Die Frage ist: Werden die palästinensischen Führer unter den veränderten äußeren Umständen das kleinere Übel wählen? Werden sie sich gegen das eigene Volk stellen?
Ihr bedrückendes Schweigen der letzten Wochen lässt das Schlimmste ahnen. Die palästinensische Bevölkerung hingegen hat in diesen Wochen alles andere als geschwiegen. Wie in der ganzen Welt ist auch sie in Ramallah, Nablus und Gaza zu Tausenden auf die Straße gegangen und hat, den Panzern und der Ausgangssperre zum Trotz, Nein zum Krieg gesagt.
Natürlich hat das Schweigen der Führung der PA erneut der Hamas und dem Islamischen Jihad Zulauf verschafft; sie stehen heute an der Spitze der Demonstrationen in den palästinensischen Städten. Aber das bedeutet nicht automatisch, dass sich die Bevölkerung geschlossen fundamentalistischen Positionen anschließt. Radikalität wird in Palästina nicht selbstverständlich mit Fundamentalismus gleichgesetzt.

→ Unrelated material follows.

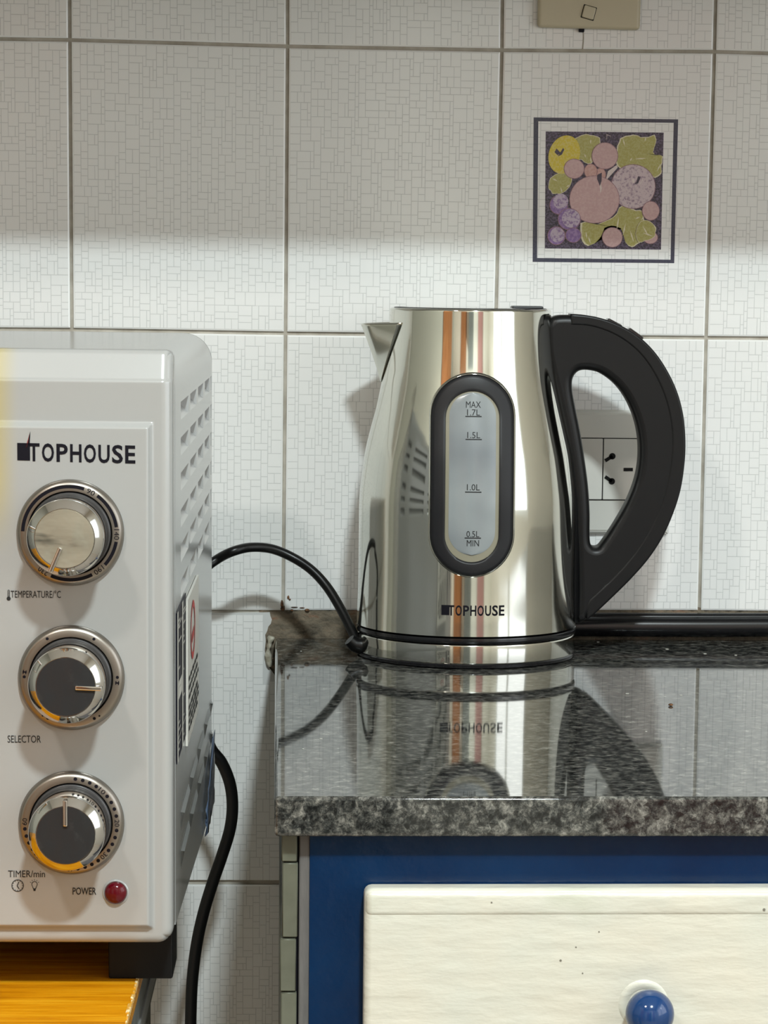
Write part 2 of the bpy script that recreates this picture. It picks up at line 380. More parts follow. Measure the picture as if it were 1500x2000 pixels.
# right wall with a window opening, rear wall with a door
WY0, WY1, WZ0, WZ1 = -2.3, -0.75, 0.0, 1.05
bm = bmesh.new()
addbox(bm, XR, XR+.1, YR, WY0, ZF, ZC); addbox(bm, XR, XR+.1, WY1, 0.0, ZF, ZC); addbox(bm, XR, XR+.1, WY0, WY1, ZF, WZ0); addbox(bm, XR, XR+.1, WY0, WY1, WZ1, ZC)
struct(bmobj('wall_right', bm, M['plaster'], smooth=False))
struct(box('wall_rear', XL-.1, XR+.1, YR-.1, YR, ZF, ZC, M['plaster']))
sky = mat('daylit_pane', (0, 0, 0), 0.2); bsdf(sky).inputs['Emission Color'].default_value = (0.93, 0.97, 1.0, 1); bsdf(sky).inputs['Emission Strength'].default_value = WINDOW_STRENGTH
win = struct(mesh('window_1', [(XR+.06, WY0, WZ0), (XR+.06, WY1, WZ0), (XR+.06, WY1, WZ1), (XR+.06, WY0, WZ1)], [(0, 1, 2, 3)], sky))
bm = bmesh.new()
for a, b in ((WY0, WY0+.05), (WY1-.05, WY1), ((WY0+WY1)/2-.03, (WY0+WY1)/2+.03)): addbox(bm, XR+.01, XR+.055, a, b, WZ0, WZ1, .004)
for a, b in ((WZ0, WZ0+.05), (WZ1-.05, WZ1)): addbox(bm, XR+.012, XR+.053, WY0, WY1, a, b, .004)
bmobj('window_frame', bm, M['lampshade'], win)
dr = struct(box('door_1', -0.62, -0.20, YR+.003, YR+.045, ZF, 1.1, M['door_wood'], bev=.004))
bm = bmesh.new()
for a in (-.57, -.40):
    for z0, z1 in ((-.7, .05), (.15, 1.0)): addbox(bm, a, a+.15, YR+.043, YR+.055, z0, z1, .008)
bmobj('door_panel', bm, M['door_wood'], dr)
dr2 = struct(box('door_2', XL+.002, XL+.04, -2.75, -1.75, ZF, 1.2, M['door_wood'], bev=.004))
bm = bmesh.new()
for a in (-2.66, -2.21):
    for z0, z1 in ((-.7, .05), (.15, 1.08)): addbox(bm, XL+.038, XL+.05, a, a+.37, z0, z1, .008)
bmobj('door_panel', bm, M['door_wood'], dr2)
t = thing('tall_cupboard', 'dark grey tall cupboard against the rear wall behind the camera', 'cupboard', (0.14, YR, ZF))
bm = bmesh.new(); addbox(bm, -.16, .16, .002, .40, 0, 1.75, .004); bmobj('carcass', bm, M['apron'], t)
for a in (-.155, .003):
    bm = bmesh.new(); addbox(bm, a, a+.152, .402, .42, .03, 1.72, .003); bmobj('door', bm, M['apron'], t)
cb = bmesh.new(); vs_ = []
for k in range(61):
    x = 0.62+0.36*k/60; y = YR+.07+.022*math.sin(k*1.05)
    vs_.append((cb.verts.new((x, y, ZF+.02)), cb.verts.new((x, y, 1.2)), cb.verts.new((x, y-.003, ZF+.02)), cb.verts.new((x, y-.003, 1.2))))
for A, B in zip(vs_, vs_[1:]):
    cb.faces.new((A[0], B[0], B[1], A[1])); cb.faces.new((A[2], A[3], B[3], B[2]))
    cb.faces.new((A[1], B[1], B[3], A[3])); cb.faces.new((A[0], A[2], B[2], B[0]))
tag(bmobj('curtain', cb, M['curtain']), 'pink cloth curtain hanging at the rear of the kitchen behind the camera', 'curtain')
# lamps
for k, (x, y, z, pw, col) in enumerate(LAMPS):
    t = thing('ceiling_lamp', ['round white ceiling lamp nearer the window, behind the camera', 'round white ceiling lamp farther from the window, behind the camera'][k], 'lamp', (x, y, ZC), 0, 'ceiling lamps')
    h = z-ZC
    lathe('housing', [(0, 0), (.03, 0), (.03, h+.05), (LAMP_R+.012, h+.03), (LAMP_R+.012, h-.004), (LAMP_R+.004, h-.004), (LAMP_R+.004, h+.012), (0, h+.012)], M['lampshade'], t, 40)
    ld = bpy.data.lights.new('lamp_light', 'AREA'); ld.shape = 'DISK'; ld.size = LAMP_R*2; ld.energy = pw; ld.color = col
    lo = link('lamp_light', ld, t, (0, 0, h+.006)); lo.rotation_euler = (R(0), 0, 0)
# range hood overhead: its front edge throws the shade line on the tiles
t = thing('range_hood', 'long grey steel range hood on the tiled wall above the picture', 'range hood', (0.25, 0, 0.465))
bm = bmesh.new(); addbox(bm, -.95, 1.0, -.3125, -.001, 0, .06, .003); bmobj('canopy', bm, M['hood'], t)
bm = bmesh.new(); addbox(bm, -.6, .6, -.24, -.001, .06, .4, .005); bmobj('housing', bm, M['hood'], t)

# ================================================================== WALL DETAILS
# bare mortar above the worktop
def mortar():
    bm = bmesh.new(); rg = random.Random(5); nx, nz = 150, 12; x0, x1 = 0.134, 0.56; z0, z1 = ZT-.028, 0.004; G = []
    for a in range(nx+1):
        G.append([bm.verts.new((x0+(x1-x0)*a/nx, 0.0004+rg.uniform(0, .0015), z0+(z1-z0)*b/nz+rg.uniform(-.0007, .0007))) for b in range(nz+1)])
    for a in range(nx):
        for b in range(nz): bm.faces.new((G[a][b], G[a+1][b], G[a+1][b+1], G[a][b+1]))
    return struct(bmobj('trim_1', bm, M['mortar'], smooth=True, angle=80))
mortar()
# cream sealant lump at the worktop corner
bm = bmesh.new(); pts = [onY(x, y, -.002) for x, y in ((530, 1243), (527, 1256), (524, 1270), (524, 1285), (528, 1302))]
addtube(bm, spline(pts, 5), [.0019+.0006*math.sin(k*.45+1)+.0003*math.sin(k*1.1) for k in range(21)], 10)
struct(bmobj('trim_2', bm, M['caulk']))
# rusty chips beside the joint
bm = bmesh.new()
for (x, y, a, b) in ((551, 1180, 3.2, 8), (552, 1189, 4.5, 4), (563, 1167, 2.6, 4.2), (566, 1171, 2.2, 2), (575, 1186, 8, 1.2), (590, 1187, 6, 1.0), (600, 1192, 5, 3.6), (570, 1192, 3, 2)):
    p = onY(x, y, -.0003); s = 1/2705.
    addlathe(bm, [(0, -.0006), (a*s*.7, -.0005), (a*s, 0.0004)], 9, 'Y', p)
    for v_ in list(bm.verts)[-19:]:
        v_.co.z = p.z+(v_.co.z-p.z)*b/a*random.uniform(.8, 1.2)
struct(bmobj('trim_3', bm, M['rust']))
# crack in the tile below the switch plate
p0, p1 = onY(1139, 54, -.0001), onY(1138, 96, -.0001)
bm = bmesh.new(); addtube(bm, spline([p0, (p0+p1)/2+Vector((.0004, 0, 0)), p1], 4), .00045, 6); struct(bmobj('trim_4', bm, M['grout']))

# black hose lying along the wall
hz = onY(1400, 1221, -.008).z
hp = [Vector((0.30, -.0085, hz-.001)), Vector((0.45, -.0085, hz-.001)), Vector((0.60, -.0085, hz)), Vector((0.9, -.0085, hz)), Vector((1.38, -.0085, hz))]
t = thing('drain_hose', 'black rubber hose lying along the wall at the back of the worktop', 'hose', (0.30, -.0085, hz))
bm = bmesh.new(); addtube(bm, [p-Vector(t.location) for p in spline(hp, 12)], .0076, 20); bmobj('hose', bm, M['hose'], t)
bm = bmesh.new(); addtube(bm, [p-Vector(t.location)+Vector((0, .0012, .0062)) for p in spline(hp, 12)], .0036, 12); bmobj('ridge', bm, M['hose'], t)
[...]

Die Volkskomitees, die das wirkliche Ziel der israelischen Liquidierungsaktionen sind, sind noch ein wichtiger Bezugspunkt in den besetzten Gebieten. Sie organisieren und verteidigen das, was vom sozialen, politischen und kulturellen Leben der Palästinenser übrig geblieben ist.
Seit über einem Jahr rekrutieren sich die als "Kamikaze" bezeichneten Männer und Frauen nicht mehr ausschließlich aus den Reihen der Islamisten. Man stirbt nicht mehr im Namen Gottes. Dies legt den Schluss nahe, dass das palästinensische Volk heute keinen anderen Ausweg mehr sieht. Das Gefühl der Ausweglosigkeit wird sich verstärken, wenn sich die heutige Führung endgültig für die Kapitulation entscheiden sollte. Nachdem die irakische Führung "beseitigt" und Bagdad gefallen ist, fühlen sich die Palästinenser als die letzten übrig Gebliebenen, die dem Feind noch die Stirn bieten.